● **TASK BRIEF**
Copy out all the lines in the records that include the word "Python".
::: DATASET ROWS :::
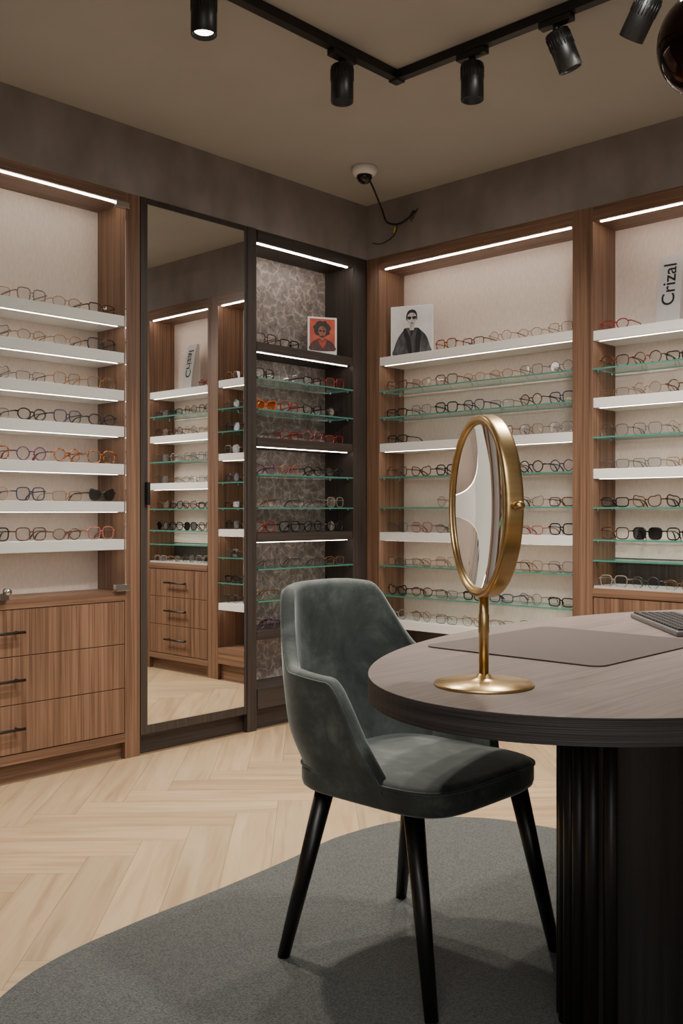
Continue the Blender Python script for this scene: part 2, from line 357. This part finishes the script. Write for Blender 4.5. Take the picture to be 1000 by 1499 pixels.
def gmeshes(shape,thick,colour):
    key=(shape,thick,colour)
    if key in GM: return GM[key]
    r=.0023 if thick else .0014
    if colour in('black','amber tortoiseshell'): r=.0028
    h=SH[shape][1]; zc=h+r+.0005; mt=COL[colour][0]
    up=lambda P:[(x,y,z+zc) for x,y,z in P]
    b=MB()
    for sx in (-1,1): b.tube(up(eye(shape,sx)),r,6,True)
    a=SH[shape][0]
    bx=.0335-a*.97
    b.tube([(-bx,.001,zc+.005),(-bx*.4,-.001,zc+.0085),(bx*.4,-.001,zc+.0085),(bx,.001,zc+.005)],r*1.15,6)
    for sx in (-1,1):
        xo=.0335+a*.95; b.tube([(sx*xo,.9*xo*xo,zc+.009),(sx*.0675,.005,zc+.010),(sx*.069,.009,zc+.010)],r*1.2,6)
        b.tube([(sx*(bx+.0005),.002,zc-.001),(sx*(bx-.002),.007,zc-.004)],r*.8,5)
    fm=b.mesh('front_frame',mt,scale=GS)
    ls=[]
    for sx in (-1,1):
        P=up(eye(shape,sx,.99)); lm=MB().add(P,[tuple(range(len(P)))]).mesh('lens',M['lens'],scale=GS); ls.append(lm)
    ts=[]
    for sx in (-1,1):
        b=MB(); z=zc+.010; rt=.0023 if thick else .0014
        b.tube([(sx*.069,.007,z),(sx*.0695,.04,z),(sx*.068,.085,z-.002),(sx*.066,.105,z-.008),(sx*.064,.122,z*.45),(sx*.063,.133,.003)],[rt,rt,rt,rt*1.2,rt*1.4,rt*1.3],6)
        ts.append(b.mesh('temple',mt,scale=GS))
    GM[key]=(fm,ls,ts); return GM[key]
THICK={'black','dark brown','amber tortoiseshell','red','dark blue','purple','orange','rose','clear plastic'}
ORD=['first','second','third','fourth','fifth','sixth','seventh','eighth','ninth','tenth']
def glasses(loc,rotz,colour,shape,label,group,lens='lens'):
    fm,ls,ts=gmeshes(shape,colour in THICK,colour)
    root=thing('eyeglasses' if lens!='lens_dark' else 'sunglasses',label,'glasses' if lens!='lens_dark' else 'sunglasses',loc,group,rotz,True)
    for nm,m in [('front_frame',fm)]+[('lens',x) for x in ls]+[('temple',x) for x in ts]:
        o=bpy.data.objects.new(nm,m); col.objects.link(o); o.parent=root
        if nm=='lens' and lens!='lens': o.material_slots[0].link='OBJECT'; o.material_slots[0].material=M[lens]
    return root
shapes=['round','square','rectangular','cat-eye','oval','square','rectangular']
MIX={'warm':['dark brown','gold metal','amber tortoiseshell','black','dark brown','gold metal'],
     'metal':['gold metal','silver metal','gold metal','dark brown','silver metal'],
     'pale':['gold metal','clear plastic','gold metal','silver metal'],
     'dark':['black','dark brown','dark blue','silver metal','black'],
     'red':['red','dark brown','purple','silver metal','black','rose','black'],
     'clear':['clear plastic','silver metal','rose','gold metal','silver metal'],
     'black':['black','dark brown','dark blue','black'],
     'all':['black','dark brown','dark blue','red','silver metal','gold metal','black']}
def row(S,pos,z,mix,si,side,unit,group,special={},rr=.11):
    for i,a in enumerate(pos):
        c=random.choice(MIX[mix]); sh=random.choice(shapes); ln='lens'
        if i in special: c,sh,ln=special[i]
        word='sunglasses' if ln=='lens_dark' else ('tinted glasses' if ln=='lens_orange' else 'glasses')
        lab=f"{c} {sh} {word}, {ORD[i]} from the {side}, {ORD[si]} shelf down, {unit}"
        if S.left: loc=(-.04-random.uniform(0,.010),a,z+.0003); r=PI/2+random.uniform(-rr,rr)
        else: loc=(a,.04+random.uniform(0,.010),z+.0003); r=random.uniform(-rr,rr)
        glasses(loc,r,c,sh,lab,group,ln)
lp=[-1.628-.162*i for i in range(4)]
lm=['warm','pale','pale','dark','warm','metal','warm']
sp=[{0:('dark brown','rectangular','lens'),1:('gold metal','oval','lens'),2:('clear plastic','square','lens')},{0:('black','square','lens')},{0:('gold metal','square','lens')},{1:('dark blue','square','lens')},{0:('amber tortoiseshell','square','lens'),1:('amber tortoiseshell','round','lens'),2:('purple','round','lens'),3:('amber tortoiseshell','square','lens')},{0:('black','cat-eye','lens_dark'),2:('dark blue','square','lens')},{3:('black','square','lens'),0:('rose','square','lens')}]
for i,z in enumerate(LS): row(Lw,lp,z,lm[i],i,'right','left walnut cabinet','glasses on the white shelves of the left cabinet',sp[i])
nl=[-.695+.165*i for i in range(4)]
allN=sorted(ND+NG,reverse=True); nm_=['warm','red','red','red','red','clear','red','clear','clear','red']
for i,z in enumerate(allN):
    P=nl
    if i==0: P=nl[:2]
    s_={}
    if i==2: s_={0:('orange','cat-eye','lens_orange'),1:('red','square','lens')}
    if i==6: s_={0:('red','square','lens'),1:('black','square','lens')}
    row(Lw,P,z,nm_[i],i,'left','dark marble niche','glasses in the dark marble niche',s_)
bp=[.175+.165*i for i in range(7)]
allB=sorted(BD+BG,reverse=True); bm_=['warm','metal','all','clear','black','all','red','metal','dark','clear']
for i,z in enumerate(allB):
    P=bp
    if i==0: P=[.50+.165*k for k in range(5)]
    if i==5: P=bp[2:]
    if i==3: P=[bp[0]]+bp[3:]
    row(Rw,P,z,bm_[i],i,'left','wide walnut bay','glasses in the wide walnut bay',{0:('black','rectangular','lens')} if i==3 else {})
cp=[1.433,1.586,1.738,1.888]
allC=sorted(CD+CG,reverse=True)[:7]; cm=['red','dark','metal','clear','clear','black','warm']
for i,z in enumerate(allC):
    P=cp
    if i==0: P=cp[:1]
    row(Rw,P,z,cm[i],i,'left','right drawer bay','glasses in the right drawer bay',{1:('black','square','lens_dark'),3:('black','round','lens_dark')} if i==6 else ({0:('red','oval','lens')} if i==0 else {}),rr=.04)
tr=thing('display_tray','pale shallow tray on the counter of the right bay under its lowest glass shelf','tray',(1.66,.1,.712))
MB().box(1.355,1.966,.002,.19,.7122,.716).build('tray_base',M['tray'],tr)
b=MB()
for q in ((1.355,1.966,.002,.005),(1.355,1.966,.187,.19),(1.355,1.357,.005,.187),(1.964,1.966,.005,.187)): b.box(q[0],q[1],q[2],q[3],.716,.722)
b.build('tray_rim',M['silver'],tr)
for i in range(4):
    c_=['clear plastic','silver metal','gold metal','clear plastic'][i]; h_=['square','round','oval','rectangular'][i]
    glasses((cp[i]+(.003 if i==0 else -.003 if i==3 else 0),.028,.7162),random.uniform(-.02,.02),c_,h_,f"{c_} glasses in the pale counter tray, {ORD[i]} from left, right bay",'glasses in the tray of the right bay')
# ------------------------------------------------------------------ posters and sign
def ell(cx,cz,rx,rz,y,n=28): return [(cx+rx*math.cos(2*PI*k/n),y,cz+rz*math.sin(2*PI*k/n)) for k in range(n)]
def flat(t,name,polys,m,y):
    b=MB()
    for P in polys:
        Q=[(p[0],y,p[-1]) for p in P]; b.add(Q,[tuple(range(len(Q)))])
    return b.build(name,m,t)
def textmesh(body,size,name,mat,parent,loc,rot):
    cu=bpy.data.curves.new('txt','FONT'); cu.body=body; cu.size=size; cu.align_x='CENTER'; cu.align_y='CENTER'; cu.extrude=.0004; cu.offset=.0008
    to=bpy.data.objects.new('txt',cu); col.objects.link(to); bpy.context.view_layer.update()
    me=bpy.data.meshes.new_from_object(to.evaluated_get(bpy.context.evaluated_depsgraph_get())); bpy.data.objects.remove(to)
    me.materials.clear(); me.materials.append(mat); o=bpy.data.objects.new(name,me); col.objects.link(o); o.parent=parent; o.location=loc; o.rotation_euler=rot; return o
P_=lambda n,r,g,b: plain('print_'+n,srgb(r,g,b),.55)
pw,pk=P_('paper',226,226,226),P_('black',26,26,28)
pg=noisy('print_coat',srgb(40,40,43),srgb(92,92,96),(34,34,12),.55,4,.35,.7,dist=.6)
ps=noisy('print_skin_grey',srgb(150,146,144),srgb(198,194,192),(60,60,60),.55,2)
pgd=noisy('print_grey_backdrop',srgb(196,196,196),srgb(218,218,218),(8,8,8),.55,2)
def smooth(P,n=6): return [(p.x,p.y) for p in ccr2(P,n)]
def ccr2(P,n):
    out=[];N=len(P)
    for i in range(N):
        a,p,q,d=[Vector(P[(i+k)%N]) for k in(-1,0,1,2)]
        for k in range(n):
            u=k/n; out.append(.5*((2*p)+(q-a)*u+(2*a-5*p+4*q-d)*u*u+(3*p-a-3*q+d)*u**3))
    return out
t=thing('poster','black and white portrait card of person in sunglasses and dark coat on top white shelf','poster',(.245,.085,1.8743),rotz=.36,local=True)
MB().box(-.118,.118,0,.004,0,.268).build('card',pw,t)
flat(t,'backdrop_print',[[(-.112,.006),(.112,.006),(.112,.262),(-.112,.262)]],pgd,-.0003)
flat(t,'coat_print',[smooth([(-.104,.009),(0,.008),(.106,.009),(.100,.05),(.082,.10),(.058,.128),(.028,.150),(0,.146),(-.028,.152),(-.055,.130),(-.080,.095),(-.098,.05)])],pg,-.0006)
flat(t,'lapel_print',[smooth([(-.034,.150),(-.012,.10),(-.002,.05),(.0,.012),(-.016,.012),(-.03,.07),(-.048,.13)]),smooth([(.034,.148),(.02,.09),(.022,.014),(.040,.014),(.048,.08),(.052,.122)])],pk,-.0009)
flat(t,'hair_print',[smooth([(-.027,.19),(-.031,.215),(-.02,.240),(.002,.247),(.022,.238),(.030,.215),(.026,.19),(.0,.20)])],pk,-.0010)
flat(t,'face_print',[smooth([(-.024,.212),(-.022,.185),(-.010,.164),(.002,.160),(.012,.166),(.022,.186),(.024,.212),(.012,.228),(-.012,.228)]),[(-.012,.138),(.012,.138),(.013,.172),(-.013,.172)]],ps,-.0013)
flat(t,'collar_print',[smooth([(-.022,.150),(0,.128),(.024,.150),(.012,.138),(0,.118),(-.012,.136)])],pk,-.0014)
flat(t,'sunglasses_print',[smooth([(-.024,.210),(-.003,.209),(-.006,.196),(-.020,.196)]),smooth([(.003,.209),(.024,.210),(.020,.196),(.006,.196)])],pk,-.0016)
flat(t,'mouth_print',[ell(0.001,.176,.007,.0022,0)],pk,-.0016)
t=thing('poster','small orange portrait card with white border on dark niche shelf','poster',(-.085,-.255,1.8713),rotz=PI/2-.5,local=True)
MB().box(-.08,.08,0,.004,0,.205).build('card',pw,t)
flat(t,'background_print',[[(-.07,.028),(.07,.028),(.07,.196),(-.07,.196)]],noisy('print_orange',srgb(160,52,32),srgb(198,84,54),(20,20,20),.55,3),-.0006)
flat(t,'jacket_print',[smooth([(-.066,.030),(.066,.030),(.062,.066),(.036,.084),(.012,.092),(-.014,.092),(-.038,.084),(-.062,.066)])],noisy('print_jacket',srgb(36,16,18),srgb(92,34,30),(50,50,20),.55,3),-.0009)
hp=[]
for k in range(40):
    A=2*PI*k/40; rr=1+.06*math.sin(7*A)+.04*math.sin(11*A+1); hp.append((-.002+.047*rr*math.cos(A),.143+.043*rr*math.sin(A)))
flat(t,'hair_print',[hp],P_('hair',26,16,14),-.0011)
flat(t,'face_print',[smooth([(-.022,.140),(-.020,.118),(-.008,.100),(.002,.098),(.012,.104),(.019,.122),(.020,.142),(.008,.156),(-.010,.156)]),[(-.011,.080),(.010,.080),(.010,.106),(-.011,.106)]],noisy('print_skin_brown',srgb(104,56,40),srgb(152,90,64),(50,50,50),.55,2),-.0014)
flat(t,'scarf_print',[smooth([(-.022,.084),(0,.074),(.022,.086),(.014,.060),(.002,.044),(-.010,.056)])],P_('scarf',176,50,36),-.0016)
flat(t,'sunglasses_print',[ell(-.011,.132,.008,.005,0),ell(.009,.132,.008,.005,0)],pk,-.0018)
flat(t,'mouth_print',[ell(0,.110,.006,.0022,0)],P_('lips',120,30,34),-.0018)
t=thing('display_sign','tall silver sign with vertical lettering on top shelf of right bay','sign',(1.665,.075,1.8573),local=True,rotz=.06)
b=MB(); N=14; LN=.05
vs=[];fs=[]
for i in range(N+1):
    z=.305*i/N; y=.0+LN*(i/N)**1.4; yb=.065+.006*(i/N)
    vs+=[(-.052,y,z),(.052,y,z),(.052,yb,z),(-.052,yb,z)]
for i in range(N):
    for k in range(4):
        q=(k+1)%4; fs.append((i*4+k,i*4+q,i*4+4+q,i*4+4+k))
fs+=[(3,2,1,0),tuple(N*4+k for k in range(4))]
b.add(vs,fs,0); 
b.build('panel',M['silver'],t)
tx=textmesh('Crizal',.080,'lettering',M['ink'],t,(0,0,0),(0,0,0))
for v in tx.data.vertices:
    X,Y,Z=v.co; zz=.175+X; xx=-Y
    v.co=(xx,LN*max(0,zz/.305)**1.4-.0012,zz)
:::
::: DATASET ROWS :::
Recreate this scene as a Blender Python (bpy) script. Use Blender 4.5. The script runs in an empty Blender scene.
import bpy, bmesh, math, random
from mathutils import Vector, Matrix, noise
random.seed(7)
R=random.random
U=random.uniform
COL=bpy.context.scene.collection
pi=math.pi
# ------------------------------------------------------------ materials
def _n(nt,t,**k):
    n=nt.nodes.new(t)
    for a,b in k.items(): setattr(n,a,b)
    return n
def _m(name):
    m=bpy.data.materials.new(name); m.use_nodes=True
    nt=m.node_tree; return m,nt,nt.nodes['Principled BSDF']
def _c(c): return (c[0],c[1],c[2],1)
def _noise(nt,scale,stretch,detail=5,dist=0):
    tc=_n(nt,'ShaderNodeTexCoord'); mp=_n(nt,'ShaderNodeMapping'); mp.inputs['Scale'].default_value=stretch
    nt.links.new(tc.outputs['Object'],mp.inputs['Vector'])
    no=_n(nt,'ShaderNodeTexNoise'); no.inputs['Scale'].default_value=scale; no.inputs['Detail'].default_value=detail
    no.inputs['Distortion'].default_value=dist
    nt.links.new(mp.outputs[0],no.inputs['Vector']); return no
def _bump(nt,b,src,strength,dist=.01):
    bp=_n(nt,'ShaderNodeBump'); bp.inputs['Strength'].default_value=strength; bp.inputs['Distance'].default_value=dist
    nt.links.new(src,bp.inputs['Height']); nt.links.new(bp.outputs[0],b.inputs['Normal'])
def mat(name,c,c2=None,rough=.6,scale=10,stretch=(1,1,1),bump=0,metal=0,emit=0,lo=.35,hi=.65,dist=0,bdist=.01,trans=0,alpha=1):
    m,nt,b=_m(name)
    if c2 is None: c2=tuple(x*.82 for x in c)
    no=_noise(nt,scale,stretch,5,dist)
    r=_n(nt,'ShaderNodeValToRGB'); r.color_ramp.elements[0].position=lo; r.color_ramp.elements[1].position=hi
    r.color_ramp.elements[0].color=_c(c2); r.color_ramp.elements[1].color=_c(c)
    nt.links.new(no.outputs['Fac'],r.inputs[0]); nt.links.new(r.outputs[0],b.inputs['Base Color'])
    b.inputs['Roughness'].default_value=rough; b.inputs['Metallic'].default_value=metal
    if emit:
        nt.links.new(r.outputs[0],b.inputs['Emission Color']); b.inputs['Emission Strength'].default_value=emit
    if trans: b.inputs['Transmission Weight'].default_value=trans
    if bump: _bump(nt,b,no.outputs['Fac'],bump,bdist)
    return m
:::
● **EXERCISE OUTPUT**
Continue the Blender Python script for this scene: part 2, from line 357. This part finishes the script. Write for Blender 4.5. Take the picture to be 1000 by 1499 pixels.
Recreate this scene as a Blender Python (bpy) script. Use Blender 4.5. The script runs in an empty Blender scene.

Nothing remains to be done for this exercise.